The expert.ai Natural Language API is a cloud-based service with a REST interface. This means that in order to use it a program must be able to access the Web and carry out an HTTP conversation with the API interface.
Whenever the program has to analyze a document, classify a document or detect information inside a document, it must request the most suitable API resource, similarly to what you do when you request the page of a site with a Web browser.

If you use one of the client packages available on GitHub, the details of the conversation are hidden, otherwise the program must use an HTTP client to request the API resources. In both cases what happens is the same: the program, via the—explicit or hidden—HTTP client, transmits a request to the API server.
The request contains the address of the resource of interest—its URL, or endpoint—and the text of the document. For this type of request the POST method is used.

Faced with this request, the server responds synchronously (after an amount of time depending on the type of processing requested and the complexity/length of the text) with the results of the processing.

If the program integrates an expert.ai client package, the interpretation of the result is simple because it involves examining the properties of an object. Otherwise it must be considered that the result is a JSON object that should be "de-serialized" in order to parse it.

In this manual you will find all the information about the format of the request and the JSON objects that the API resources return, so you can easily create your own parser.

Authentication and authorization

Each API request must contain an authorization token. The bearer authentication mechanism is used, so the token must be obtained with an authentication operation and then specified as a header in each request.

The authentication operation is carried out by requesting—with a conversation identical to that described above—a special resource that is not strictly part of the API because it is shared by all the expert.ai cloud services.

Its address is:

https://developer.expert.ai/oauth2/token

This resource must also be requested with the POST method and the body of the request must be a JSON object like this:

{
  "username": "yourusername",
  "password": "yourpassword"
}

with yourusername and yourpassword replaced by the developer credentials obtained by registering on the expert.ai developer portal.

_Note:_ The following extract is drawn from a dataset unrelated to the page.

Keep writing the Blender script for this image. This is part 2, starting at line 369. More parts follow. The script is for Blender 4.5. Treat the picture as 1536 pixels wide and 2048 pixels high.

The Content-Type header of the request must be set to:

application/json; charset=utf-8

The response is the token and is a plain text like this:

eyJraWQiOiJlZXEzSnB5 ... CqJmhj2sLA

The application program must therefore "know" the credentials of the developer and obtain the authorization token through them.
If you use an expert.ai client package, the details of the authentication and authorization dialogue are hidden. Otherwise, when the program requests API resources it must include the Authorization header in each request using this format:

Bearer token

with token replaced by the actual token.

As mentioned above, authorization tokens have a duration, they expire after a certain time.
If the application continues to make requests with an expired token it will get 401 Unauthorized errors. In that case it must request a new token to replace the old one.

OpenAPI specification

The expert.ai Natural Language API is described by documents conforming to the OpenAPI specification.
These documents are human-readable, but are meant to be also interpreted by a machine. This allows, using special tools, to automatically generate client code.
The OpenAPI documents can therefore be considered contracts between the API supplier and the developer community: a client developed upon the OpenAPI specification "signs" the contract and is certain to be compatible with the API.

The main contract of the current version of the API is the nlapi.yaml file published in a GitHub repository.

The main contract covers all the generic use cases, while sub-contracts can exist that describe special uses of the API. The fact that they are described in separate contracts does not mean those parts are "outside" the API, but only that the main contract is not meant to be burdened with the description of special use cases.

For example, the geotax-w-geojson.yaml OpenAPI document describes a special use of the geotax classification resource, that is how to use the resource to have a GeoJSON format output and how the output is structured. Similarly, the pii.yaml OpenAPI document formally describes the specific output of the pii detector.

Request size limit

The maximum size of requests you can submit to the API is 10KB. If your text is larger, you can break it into chunks, analyze each chunk, and then merge the results. When doing this, try to make the single chunk as large as possible, i.e. as close to the size limit as possible. Also, try to start and end the chunk with whole sentences.
For merging results that have a score, such as categories, topics, key phrases, etc., you can create a list where the output labels appear only once and their scores are the sum of all scores obtained in each chunk.